A new study begins.
California begins study of canal's effect on delta
By Mike Taugher
Bay Area News Group
Article Launched: 03/18/2008 01:37:51 AM PDT
Plans to build a peripheral canal to divert water around the delta took a key step forward Monday when the Department of Water Resources launched a 30-month study on how to stabilize unreliable water supplies.
The environmental analysis will examine the effects of building a canal, along with other methods of getting water from the Sacramento River to the East Bay, San Joaquin Valley and Southern California.
The study comes as state officials search with increasing urgency for a fix to the delta's myriad problems, which include collapsing fish populations, increasingly unreliable water supplies and aging levees that could fail and cause flooding while also jeopardizing water deliveries.

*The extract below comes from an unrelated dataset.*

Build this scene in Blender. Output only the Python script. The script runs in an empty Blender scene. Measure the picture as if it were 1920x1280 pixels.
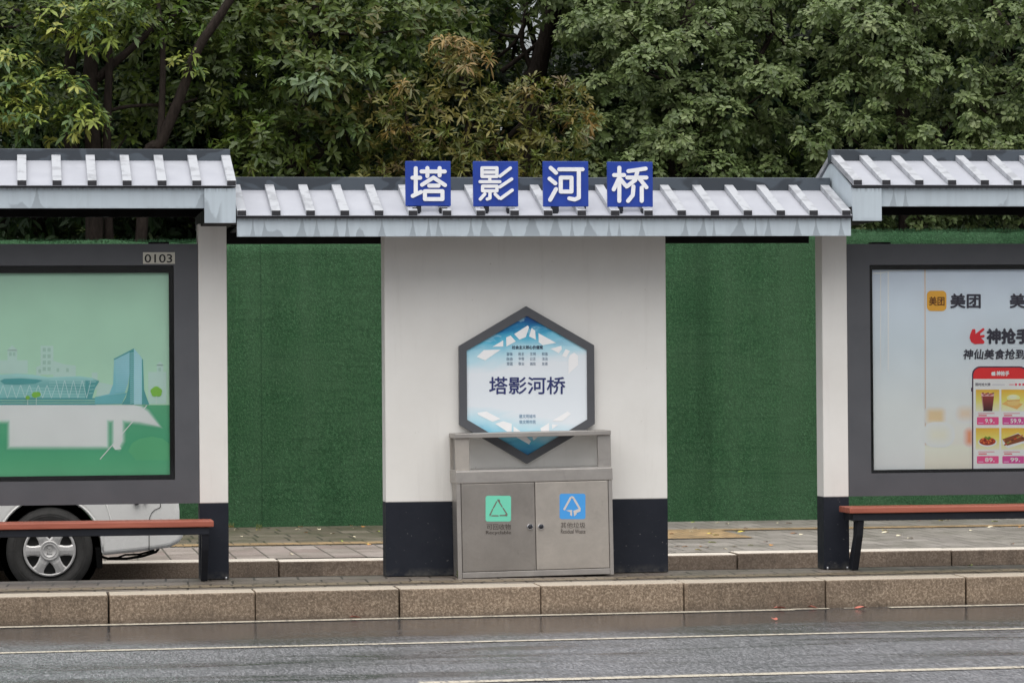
import bpy, bmesh, math, random
import numpy as np
from mathutils import Vector
random.seed(7); rng = np.random.default_rng(11)
C = bpy.context.scene.collection
SC = bpy.context.scene
R = math.radians

# ------------------------------------------------------------------ camera, sky, sun, exposure
F_PX = 6168.0                                  # focal length in pixels of a 1920 px wide frame (a telephoto view)
YAW, PIT, ROL, CH = R(8.461), R(.588), R(-.438), 1.3744
CD = F_PX / 270.0
CAM = Vector((-math.sin(YAW) * CD, -math.cos(YAW) * CD, CH))
fw = Vector((math.sin(YAW) * math.cos(PIT), math.cos(YAW) * math.cos(PIT), math.sin(PIT)))
r1 = Vector((math.cos(YAW), -math.sin(YAW), 0)); u1 = r1.cross(fw)
rt = math.cos(ROL) * r1 + math.sin(ROL) * u1
up = -math.sin(ROL) * r1 + math.cos(ROL) * u1
cd = bpy.data.cameras.new('camera'); cam = bpy.data.objects.new('camera', cd); C.objects.link(cam)
cd.sensor_width = 36.0; cd.lens = F_PX / 1920 * 36.0; cd.clip_start = .5; cd.clip_end = 3000
from mathutils import Matrix
cam.matrix_world = Matrix(((rt.x, up.x, -fw.x, CAM.x), (rt.y, up.y, -fw.y, CAM.y), (rt.z, up.z, -fw.z, CAM.z), (0, 0, 0, 1)))
SC.camera = cam

SUN_EL, SUN_AZ = 77.0, 200.0                   # azimuth clockwise from +Y: the light comes from the street side
w = bpy.data.worlds.new('World'); SC.world = w; w.use_nodes = True
nt = w.node_tree; bg = nt.nodes['Background']
sky = nt.nodes.new('ShaderNodeTexSky'); sky.sky_type = 'NISHITA'; sky.sun_disc = False
sky.sun_elevation = R(SUN_EL); sky.sun_rotation = R(SUN_AZ); sky.dust_density = 4.0; sky.air_density = 1.0
hs = nt.nodes.new('ShaderNodeHueSaturation'); hs.inputs['Saturation'].default_value = .30
nt.links.new(sky.outputs[0], hs.inputs['Color']); nt.links.new(hs.outputs[0], bg.inputs[0])
bg.inputs[1].default_value = .06
sd = bpy.data.lights.new('sun', 'SUN'); sd.energy = 1.5; sd.angle = R(108); sd.color = (1, .97, .93)
so = bpy.data.objects.new('sun', sd); C.objects.link(so)
sdir = Vector((math.sin(R(SUN_AZ)) * math.cos(R(SUN_EL)), math.cos(R(SUN_AZ)) * math.cos(R(SUN_EL)), math.sin(R(SUN_EL))))
so.rotation_euler = (-sdir).to_track_quat('-Z', 'Y').to_euler(); so.location = (0, -10, 20)
SC.view_settings.view_transform = 'Standard'; SC.view_settings.look = 'None'
SC.view_settings.exposure = 1.36; SC.view_settings.gamma = 1.0
SC.cycles.max_bounces = 8; SC.cycles.transparent_max_bounces = 12
try: SC.cycles.use_denoising = True
except Exception: pass

# ------------------------------------------------------------------ helpers
def ray(px, py): return fw + rt * ((px - 960) / F_PX) - up * ((py - 640) / F_PX)
def P(px, py, Y):
    """(x, z) where the sight line of a photo measurement meets the upright plane y = Y"""
    d = ray(px, py); p = CAM + d * ((Y - CAM.y) / d.y); return (p.x, p.z)
def G(px, py, Z):
    """(x, y) where the sight line of a photo measurement meets the level plane z = Z"""
    d = ray(px, py); p = CAM + d * ((Z - CAM.z) / d.z); return (p.x, p.y)
def lin(c):
    return tuple((v / 12.92 if v <= .04045 else ((v + .055) / 1.055) ** 2.4) for v in [q / 255 for q in c])
def ink(r, g, b, k=1.36): return tuple(min(.93, v * k) for v in lin((r, g, b))) + (1,)

def inkb(r, g, b): return ink(r, g, b, 1.08)

def tag(o, label=None, cat=None, group=None, kind=None):
    if label: o['label'] = label
    if cat: o['category'] = cat
    if group: o['group'] = group
    if kind: o['kind'] = kind
    return o
def thing(name, loc, label, cat, group=None, rot=(0, 0, 0)):
    o = bpy.data.objects.new(name, None); o.empty_display_size = .1; C.objects.link(o)
    o.location = loc; o.rotation_euler = rot
    return tag(o, label, cat, group)
def root_loc(o):
    v = Vector((0, 0, 0))
    while o is not None: v += o.location; o = o.parent
    return v

class MB:
    """collects shapes given in world coordinates and links them as ONE mesh object"""
    def __init__(s): s.v = []; s.f = []; s.m = []; s.c = []; s.sm = []
    def add(s, vs, fs, m=0, col=None, smooth=False):
        b = len(s.v); s.v += [tuple(p) for p in vs]
        for f in fs: s.f.append([i + b for i in f]); s.m.append(m); s.sm.append(smooth)
        if col is None: col = (1, 1, 1, 1)
        s.c += list(col) if isinstance(col, list) else [col] * len(vs)
        return s
    def box(s, x0, x1, y0, y1, z0, z1, m=0, col=None):
        if x0 > x1: x0, x1 = x1, x0
        if y0 > y1: y0, y1 = y1, y0
        if z0 > z1: z0, z1 = z1, z0
        vs = [(x, y, z) for z in (z0, z1) for y in (y0, y1) for x in (x0, x1)]
        return s.add(vs, [(0, 2, 3, 1), (4, 5, 7, 6), (0, 1, 5, 4), (2, 6, 7, 3), (0, 4, 6, 2), (1, 3, 7, 5)], m, col)
    def prism(s, poly, y0, y1, m=0, smooth=False):
        """poly: (x, z) outline counter-clockwise seen from -y, extruded from y0 (front) to y1"""
        a = sum(poly[i][0] * poly[(i + 1) % len(poly)][1] - poly[(i + 1) % len(poly)][0] * poly[i][1] for i in range(len(poly)))
        if a < 0: poly = poly[::-1]
        n = len(poly)
        vs = [(x, y0, z) for x, z in poly] + [(x, y1, z) for x, z in poly]
        fs = [tuple(range(n)), tuple(range(2 * n - 1, n - 1, -1))] + [(i, i + n, (i + 1) % n + n, (i + 1) % n) for i in range(n)]
        return s.add(vs, fs, m, None, smooth)
    def prism_x(s, poly, x0, x1, m=0):
        """poly: (y, z) outline extruded along x"""
        a = sum(poly[i][0] * poly[(i + 1) % len(poly)][1] - poly[(i + 1) % len(poly)][0] * poly[i][1] for i in range(len(poly)))
        if a < 0: poly = poly[::-1]
        n = len(poly)
        vs = [(x0, y, z) for y, z in poly] + [(x1, y, z) for y, z in poly]
        fs = [tuple(range(n - 1, -1, -1)), tuple(range(n, 2 * n))] + [(i, (i + 1) % n, (i + 1) % n + n, i + n) for i in range(n)]
        return s.add(vs, fs, m)
    def sheet(s, pts, m=0, col=None):
        return s.add(pts, [tuple(range(len(pts)))], m, col)
    def tube(s, pts, rad, n=8, m=0, wob=0):
        pts = [Vector(p) for p in pts]
        if not isinstance(rad, (list, tuple)): rad = [rad] * len(pts)
        vs = []; fs = []
        for i, p in enumerate(pts):
            t = (pts[min(i + 1, len(pts) - 1)] - pts[max(i - 1, 0)]).normalized()
            a = t.cross(Vector((.31, .87, .2))).normalized(); b = t.cross(a)
            for k in range(n):
                an = 2 * math.pi * k / n; rr = rad[i] * (1 + wob * random.uniform(-1, 1))
                vs.append(p + a * (math.cos(an) * rr) + b * (math.sin(an) * rr))
        for i in range(len(pts) - 1):
            for k in range(n):
                fs.append((i * n + k, i * n + (k + 1) % n, (i + 1) * n + (k + 1) % n, (i + 1) * n + k))
        fs.append(tuple(range(n - 1, -1, -1))); fs.append(tuple(range((len(pts) - 1) * n, len(pts) * n)))
        return s.add(vs, fs, m, None, True)
    def lathe_y(s, cx, cz, prof, n=48, m=0):
        """prof: (radius, y) rings round an axis along y"""
        vs = []; fs = []
        for r_, y in prof:
            for k in range(n):
                a = 2 * math.pi * k / n; vs.append((cx + r_ * math.cos(a), y, cz + r_ * math.sin(a)))
        for i in range(len(prof) - 1):
            for k in range(n):
                fs.append((i * n + k, (i + 1) * n + k, (i + 1) * n + (k + 1) % n, i * n + (k + 1) % n))
        return s.add(vs, fs, m, None, True)
    def build(s, name, mats, parent=None, bevel=0, seg=2, attr=False):
        me = bpy.data.meshes.new(name)
        off = root_loc(parent) if parent is not None else Vector((0, 0, 0))
        me.from_pydata([(x - off.x, y - off.y, z - off.z) for x, y, z in s.v], [], s.f)
        for mm in (mats if isinstance(mats, (list, tuple)) else [mats]): me.materials.append(mm)
        me.polygons.foreach_set('material_index', s.m); me.polygons.foreach_set('use_smooth', s.sm)
        if attr:
            at = me.color_attributes.new('col', 'FLOAT_COLOR', 'POINT')
            at.data.foreach_set('color', np.array(s.c, dtype=np.float32).ravel())
        if bevel:
            bm = bmesh.new(); bm.from_mesh(me)
            es = [e for e in bm.edges if len(e.link_faces) == 2 and e.calc_face_angle(0) > .6]
            bmesh.ops.bevel(bm, geom=es, offset=bevel, segments=seg, profile=.5, affect='EDGES', clamp_overlap=True)
            bm.to_mesh(me); bm.free()
        me.update()
        o = bpy.data.objects.new(name, me); C.objects.link(o)
        if parent is not None: o.parent = parent
        return o

_fc = {}
def glyphs(text, bold=0.0, shear=0.0):
    """outline of a line of writing as (verts2d, faces), fitted to its own bounding box"""
    k = (text, bold, shear)
    if k in _fc: return _fc[k]
    cu = bpy.data.curves.new('writing', 'FONT'); cu.body = text; cu.offset = bold; cu.shear = shear; cu.resolution_u = 3
    ob = bpy.data.objects.new('writing', cu); C.objects.link(ob)
    dg = bpy.context.evaluated_depsgraph_get(); me = bpy.data.meshes.new_from_object(ob.evaluated_get(dg))
    v = [(p.co.x, p.co.y) for p in me.vertices]; f = [tuple(q.vertices) for q in me.polygons]
    bpy.data.objects.remove(ob); bpy.data.curves.remove(cu); bpy.data.meshes.remove(me)
    x0 = min(p[0] for p in v); x1 = max(p[0] for p in v); y0 = min(p[1] for p in v); y1 = max(p[1] for p in v)
    v = [((p[0] - x0) / (x1 - x0), (p[1] - y0) / (y1 - y0)) for p in v]
    _fc[k] = (v, f); return _fc[k]
def write(mb, text, box, Y, col=None, bold=0.0, shear=0.0, m=0):
    """box: photo x0, y0 (top), x1, y1 (bottom) of the line of writing, on the plane y = Y"""
    v, f = glyphs(text, 0.0, shear)
    x0, y0, x1, y1 = box; e = bold * 1.5 * (y1 - y0)
    x0 += e; x1 -= e; y0 += e; y1 -= e
    for i, (ex, ey) in enumerate(((0, 0), (e, 0), (-e, 0), (0, e), (0, -e), (.7 * e, .7 * e), (-.7 * e, .7 * e)) if e > .05 else ((0, 0),)):
        vs = []; Yi = Y - .00005 * i
        for a, b in v:
            x, z = P(x0 + (x1 - x0) * a + ex, y1 + (y0 - y1) * b + ey, Yi); vs.append((x, Yi, z))
        mb.add(vs, f, m, col)
def poly(mb, pts, Y, col, m=0):
    """printed shape: photo outline on the plane y = Y; col one colour or a list per corner"""
    w = [P(a, b, Y) for a, b in pts]
    ar = sum(w[i][0] * w[(i + 1) % len(w)][1] - w[(i + 1) % len(w)][0] * w[i][1] for i in range(len(w)))
    if ar < 0:
        w = w[::-1]
        if isinstance(col, list): col = col[::-1]
    mb.add([(x, Y, z) for x, z in w], [tuple(range(len(w)))], m, col)
def rrect(x0, y0, x1, y1, r, n=5):
    o = []
    for cx, cy, a0 in ((x1 - r, y0 + r, -90), (x1 - r, y1 - r, 0), (x0 + r, y1 - r, 90), (x0 + r, y0 + r, 180)):
        for k in range(n + 1):
            a = R(a0 + 90 * k / n); o.append((cx + r * math.cos(a), cy + r * math.sin(a)))
    return o
def oval(cx, cy, rx, ry, n=20): return [(cx + rx * math.cos(2 * math.pi * k / n), cy + ry * math.sin(2 * math.pi * k / n)) for k in range(n)]
def stroke(pts, hw):
    """rounded brush stroke outlines for a polyline, one capsule per segment"""
    res = []
    for (ax, ay), (bx, by) in zip(pts[:-1], pts[1:]):
        a = math.atan2(by - ay, bx - ax); o = []
        for k in range(9): t = a + math.pi / 2 + math.pi * k / 8; o.append((ax + hw * math.cos(t), ay + hw * math.sin(t)))
        for k in range(9): t = a - math.pi / 2 + math.pi * k / 8; o.append((bx + hw * math.cos(t), by + hw * math.sin(t)))
        res.append(o)
    return res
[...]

Since 2006, water agencies, regulators and some environmentalists have been meeting to craft a "Bay-Delta Conservation Plan," which would relieve water agencies of onerous endangered species requirements in exchange for a long-term commitment to help recover dwindling fish populations.
In a sign of the urgency with which state officials view the delta's problems, the analysis of the plan is being launched even though the plan is not complete and its participants have not agreed on a solution.
The state's top water official, Lester Snow, said the two efforts will be closely coordinated and that starting the analysis now will speed a solution.
"We need to get started on the official processes," said Snow, the Department of Water Resources director.